Sono in buona compagnia, i due santi: il fascismo – argomenta Recchi – tessera anche il francescano Bernardino da Feltre, promotore dei Monti di Pietà, arcinemico degli ebrei prestatori, che nasce nel 1439, giusto per festeggiare i suoi settecento anni all’indomani delle leggi razziali del 1938. Così come arruola la francescana Santa Chiara che caccia da San Damiano (1241; e ancora un settimo centenario da celebrare mentre l’Italia entra in guerra contro i nuovi “infedeli”, i bolscevichi) prima i saraceni di Federico II e poi i suoi empi sgherri. Solo dopo il 1943 a Francesco viene finalmente restituito il suo saio originale. Al quale, tuttavia, non si è smesso, nei decenni, di attaccare ulteriormente qualche medaglia e distintivo. L’ultimo, quello di profeta dell’ecologia. Va bene, ma non dimentichiamo che il Cantico delle Creature non è, né poteva essere, un “manifesto dell’ecologia” (termine e concetto che non avevano alcun senso nel Duecento) e che è, nella sua potente poetica forza di lode a Dio, prima di tutto un manifesto, sì, ma antiereticale, contro la dottrina dei Catari (a quel tempo arrembanti e temuti) che presentavano il Creato come un solo, infame, inganno di Satana.

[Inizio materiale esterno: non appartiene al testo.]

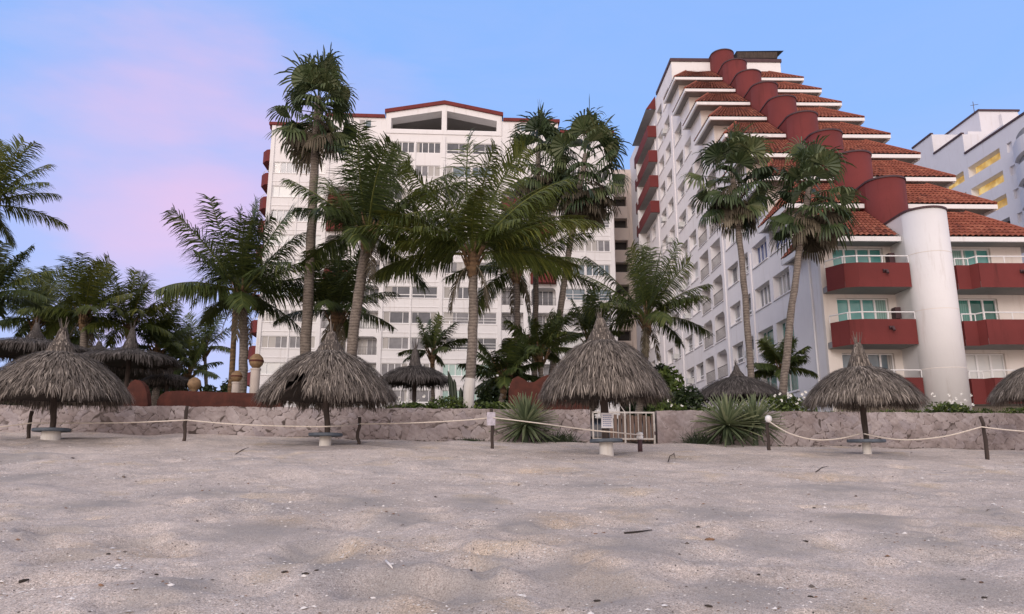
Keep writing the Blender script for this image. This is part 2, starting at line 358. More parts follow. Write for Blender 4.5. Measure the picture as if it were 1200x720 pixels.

Gli ottocento anni dalla morte sono sottolineati da alcune nuove letture della vita di Francesco. Aldo Cazzullo (Francesco. Il primo italiano, HarperCollins) lo fa in cifra di racconto “popolare”; Alessandro Barbero (San Francesco, Laterza), analizza, con rigoroso metodo da storico, fonte per fonte e restituisce a ciascuna di esse la sua peculiare narrazione della figura dell’assisiate. Va bene tornare a ricordare la grandezza di Francesco, ma che lo si faccia, possibilmente, depurata da vecchie o nuove “passioni partigiane”, di qualsiasi tipo esse siano. Come raccomandava cent’anni fa papa Pio XI.